Your task is to give the data again, exactly, with every line intact.
··· Dataset entries
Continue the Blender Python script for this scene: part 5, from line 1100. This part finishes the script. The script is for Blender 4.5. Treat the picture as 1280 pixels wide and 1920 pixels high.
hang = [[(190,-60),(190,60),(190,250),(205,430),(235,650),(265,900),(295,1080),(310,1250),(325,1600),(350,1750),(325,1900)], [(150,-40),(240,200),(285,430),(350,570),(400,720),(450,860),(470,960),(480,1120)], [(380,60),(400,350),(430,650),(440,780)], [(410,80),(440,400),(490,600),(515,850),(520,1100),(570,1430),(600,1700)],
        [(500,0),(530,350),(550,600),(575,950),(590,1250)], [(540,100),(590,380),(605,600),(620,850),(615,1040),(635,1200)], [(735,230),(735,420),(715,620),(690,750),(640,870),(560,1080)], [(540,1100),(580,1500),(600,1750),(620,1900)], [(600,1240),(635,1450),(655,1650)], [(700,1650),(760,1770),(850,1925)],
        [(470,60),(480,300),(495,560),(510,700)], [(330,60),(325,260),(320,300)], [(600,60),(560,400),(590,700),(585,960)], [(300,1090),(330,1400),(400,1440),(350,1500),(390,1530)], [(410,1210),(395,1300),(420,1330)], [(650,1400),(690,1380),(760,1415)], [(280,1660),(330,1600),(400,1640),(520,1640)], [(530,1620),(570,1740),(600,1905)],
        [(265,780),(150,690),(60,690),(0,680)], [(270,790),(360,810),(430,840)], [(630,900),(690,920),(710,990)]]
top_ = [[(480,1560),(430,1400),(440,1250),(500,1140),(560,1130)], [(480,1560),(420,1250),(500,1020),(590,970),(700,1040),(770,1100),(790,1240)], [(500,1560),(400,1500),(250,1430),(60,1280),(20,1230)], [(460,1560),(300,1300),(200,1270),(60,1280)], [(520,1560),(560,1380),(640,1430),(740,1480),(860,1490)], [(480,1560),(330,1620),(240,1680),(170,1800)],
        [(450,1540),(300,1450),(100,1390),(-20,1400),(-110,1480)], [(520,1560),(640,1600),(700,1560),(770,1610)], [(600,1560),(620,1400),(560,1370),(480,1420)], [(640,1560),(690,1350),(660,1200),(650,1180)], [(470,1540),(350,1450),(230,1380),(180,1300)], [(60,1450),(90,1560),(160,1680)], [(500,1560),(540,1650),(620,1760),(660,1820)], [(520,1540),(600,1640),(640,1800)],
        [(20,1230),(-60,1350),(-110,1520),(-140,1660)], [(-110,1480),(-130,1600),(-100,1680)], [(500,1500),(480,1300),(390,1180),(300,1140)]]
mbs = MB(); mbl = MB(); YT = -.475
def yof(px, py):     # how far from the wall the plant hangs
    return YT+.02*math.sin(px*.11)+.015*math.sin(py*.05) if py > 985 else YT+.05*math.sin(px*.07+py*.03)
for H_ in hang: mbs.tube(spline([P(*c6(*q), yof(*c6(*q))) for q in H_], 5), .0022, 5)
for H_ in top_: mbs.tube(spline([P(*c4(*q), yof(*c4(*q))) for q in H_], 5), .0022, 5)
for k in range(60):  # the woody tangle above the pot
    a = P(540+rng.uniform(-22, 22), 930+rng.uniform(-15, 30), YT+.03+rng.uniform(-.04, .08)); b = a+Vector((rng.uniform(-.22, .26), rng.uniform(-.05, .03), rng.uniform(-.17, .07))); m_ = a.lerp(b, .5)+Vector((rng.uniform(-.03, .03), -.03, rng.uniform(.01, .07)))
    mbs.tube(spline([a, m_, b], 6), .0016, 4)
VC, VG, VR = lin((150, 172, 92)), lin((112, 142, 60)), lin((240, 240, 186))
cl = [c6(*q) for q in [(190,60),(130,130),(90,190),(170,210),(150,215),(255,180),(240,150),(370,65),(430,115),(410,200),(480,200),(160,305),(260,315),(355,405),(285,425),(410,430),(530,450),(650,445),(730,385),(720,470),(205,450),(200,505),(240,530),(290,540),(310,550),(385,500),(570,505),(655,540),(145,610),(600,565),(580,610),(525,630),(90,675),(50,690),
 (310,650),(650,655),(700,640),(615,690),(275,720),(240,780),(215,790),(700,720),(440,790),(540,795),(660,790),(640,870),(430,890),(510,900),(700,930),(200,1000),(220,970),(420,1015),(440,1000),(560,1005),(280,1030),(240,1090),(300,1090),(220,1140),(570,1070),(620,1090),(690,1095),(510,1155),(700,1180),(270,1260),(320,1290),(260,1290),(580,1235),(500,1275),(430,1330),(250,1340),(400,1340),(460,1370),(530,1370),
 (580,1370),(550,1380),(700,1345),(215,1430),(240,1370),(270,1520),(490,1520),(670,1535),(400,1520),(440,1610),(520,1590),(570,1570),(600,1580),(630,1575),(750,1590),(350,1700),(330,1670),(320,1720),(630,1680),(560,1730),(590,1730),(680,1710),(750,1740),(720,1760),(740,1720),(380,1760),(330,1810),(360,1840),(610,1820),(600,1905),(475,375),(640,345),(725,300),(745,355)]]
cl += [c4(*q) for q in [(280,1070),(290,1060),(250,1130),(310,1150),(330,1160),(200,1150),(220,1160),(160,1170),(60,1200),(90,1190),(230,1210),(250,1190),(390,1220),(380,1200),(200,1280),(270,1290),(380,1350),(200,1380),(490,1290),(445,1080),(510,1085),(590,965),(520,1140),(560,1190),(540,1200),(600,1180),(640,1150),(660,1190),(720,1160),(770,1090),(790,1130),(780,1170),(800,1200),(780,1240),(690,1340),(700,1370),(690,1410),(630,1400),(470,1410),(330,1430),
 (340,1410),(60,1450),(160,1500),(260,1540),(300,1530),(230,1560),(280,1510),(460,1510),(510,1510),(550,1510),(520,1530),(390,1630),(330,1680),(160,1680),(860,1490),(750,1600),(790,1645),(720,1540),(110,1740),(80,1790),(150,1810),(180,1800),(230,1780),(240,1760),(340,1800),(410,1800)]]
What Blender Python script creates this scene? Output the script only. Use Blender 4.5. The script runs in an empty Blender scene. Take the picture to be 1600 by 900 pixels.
······
- _Exercise response_
Continue the Blender Python script for this scene: part 5, from line 1100. This part finishes the script. The script is for Blender 4.5. Treat the picture as 1280 pixels wide and 1920 pixels high.
hang = [[(190,-60),(190,60),(190,250),(205,430),(235,650),(265,900),(295,1080),(310,1250),(325,1600),(350,1750),(325,1900)], [(150,-40),(240,200),(285,430),(350,570),(400,720),(450,860),(470,960),(480,1120)], [(380,60),(400,350),(430,650),(440,780)], [(410,80),(440,400),(490,600),(515,850),(520,1100),(570,1430),(600,1700)],
        [(500,0),(530,350),(550,600),(575,950),(590,1250)], [(540,100),(590,380),(605,600),(620,850),(615,1040),(635,1200)], [(735,230),(735,420),(715,620),(690,750),(640,870),(560,1080)], [(540,1100),(580,1500),(600,1750),(620,1900)], [(600,1240),(635,1450),(655,1650)], [(700,1650),(760,1770),(850,1925)],
        [(470,60),(480,300),(495,560),(510,700)], [(330,60),(325,260),(320,300)], [(600,60),(560,400),(590,700),(585,960)], [(300,1090),(330,1400),(400,1440),(350,1500),(390,1530)], [(410,1210),(395,1300),(420,1330)], [(650,1400),(690,1380),(760,1415)], [(280,1660),(330,1600),(400,1640),(520,1640)], [(530,1620),(570,1740),(600,1905)],
        [(265,780),(150,690),(60,690),(0,680)], [(270,790),(360,810),(430,840)], [(630,900),(690,920),(710,990)]]
top_ = [[(480,1560),(430,1400),(440,1250),(500,1140),(560,1130)], [(480,1560),(420,1250),(500,1020),(590,970),(700,1040),(770,1100),(790,1240)], [(500,1560),(400,1500),(250,1430),(60,1280),(20,1230)], [(460,1560),(300,1300),(200,1270),(60,1280)], [(520,1560),(560,1380),(640,1430),(740,1480),(860,1490)], [(480,1560),(330,1620),(240,1680),(170,1800)],
        [(450,1540),(300,1450),(100,1390),(-20,1400),(-110,1480)], [(520,1560),(640,1600),(700,1560),(770,1610)], [(600,1560),(620,1400),(560,1370),(480,1420)], [(640,1560),(690,1350),(660,1200),(650,1180)], [(470,1540),(350,1450),(230,1380),(180,1300)], [(60,1450),(90,1560),(160,1680)], [(500,1560),(540,1650),(620,1760),(660,1820)], [(520,1540),(600,1640),(640,1800)],
        [(20,1230),(-60,1350),(-110,1520),(-140,1660)], [(-110,1480),(-130,1600),(-100,1680)], [(500,1500),(480,1300),(390,1180),(300,1140)]]
mbs = MB(); mbl = MB(); YT = -.475
def yof(px, py):     # how far from the wall the plant hangs
    return YT+.02*math.sin(px*.11)+.015*math.sin(py*.05) if py > 985 else YT+.05*math.sin(px*.07+py*.03)
for H_ in hang: mbs.tube(spline([P(*c6(*q), yof(*c6(*q))) for q in H_], 5), .0022, 5)
for H_ in top_: mbs.tube(spline([P(*c4(*q), yof(*c4(*q))) for q in H_], 5), .0022, 5)
for k in range(60):  # the woody tangle above the pot
    a = P(540+rng.uniform(-22, 22), 930+rng.uniform(-15, 30), YT+.03+rng.uniform(-.04, .08)); b = a+Vector((rng.uniform(-.22, .26), rng.uniform(-.05, .03), rng.uniform(-.17, .07))); m_ = a.lerp(b, .5)+Vector((rng.uniform(-.03, .03), -.03, rng.uniform(.01, .07)))
    mbs.tube(spline([a, m_, b], 6), .0016, 4)
VC, VG, VR = lin((150, 172, 92)), lin((112, 142, 60)), lin((240, 240, 186))
cl = [c6(*q) for q in [(190,60),(130,130),(90,190),(170,210),(150,215),(255,180),(240,150),(370,65),(430,115),(410,200),(480,200),(160,305),(260,315),(355,405),(285,425),(410,430),(530,450),(650,445),(730,385),(720,470),(205,450),(200,505),(240,530),(290,540),(310,550),(385,500),(570,505),(655,540),(145,610),(600,565),(580,610),(525,630),(90,675),(50,690),
 (310,650),(650,655),(700,640),(615,690),(275,720),(240,780),(215,790),(700,720),(440,790),(540,795),(660,790),(640,870),(430,890),(510,900),(700,930),(200,1000),(220,970),(420,1015),(440,1000),(560,1005),(280,1030),(240,1090),(300,1090),(220,1140),(570,1070),(620,1090),(690,1095),(510,1155),(700,1180),(270,1260),(320,1290),(260,1290),(580,1235),(500,1275),(430,1330),(250,1340),(400,1340),(460,1370),(530,1370),
 (580,1370),(550,1380),(700,1345),(215,1430),(240,1370),(270,1520),(490,1520),(670,1535),(400,1520),(440,1610),(520,1590),(570,1570),(600,1580),(630,1575),(750,1590),(350,1700),(330,1670),(320,1720),(630,1680),(560,1730),(590,1730),(680,1710),(750,1740),(720,1760),(740,1720),(380,1760),(330,1810),(360,1840),(610,1820),(600,1905),(475,375),(640,345),(725,300),(745,355)]]
cl += [c4(*q) for q in [(280,1070),(290,1060),(250,1130),(310,1150),(330,1160),(200,1150),(220,1160),(160,1170),(60,1200),(90,1190),(230,1210),(250,1190),(390,1220),(380,1200),(200,1280),(270,1290),(380,1350),(200,1380),(490,1290),(445,1080),(510,1085),(590,965),(520,1140),(560,1190),(540,1200),(600,1180),(640,1150),(660,1190),(720,1160),(770,1090),(790,1130),(780,1170),(800,1200),(780,1240),(690,1340),(700,1370),(690,1410),(630,1400),(470,1410),(330,1430),
 (340,1410),(60,1450),(160,1500),(260,1540),(300,1530),(230,1560),(280,1510),(460,1510),(510,1510),(550,1510),(520,1530),(390,1630),(330,1680),(160,1680),(860,1490),(750,1600),(790,1645),(720,1540),(110,1740),(80,1790),(150,1810),(180,1800),(230,1780),(240,1760),(340,1800),(410,1800)]]
What Blender Python script creates this scene? Output the script only. Use Blender 4.5. The script runs in an empty Blender scene. Take the picture to be 1600 by 900 pixels.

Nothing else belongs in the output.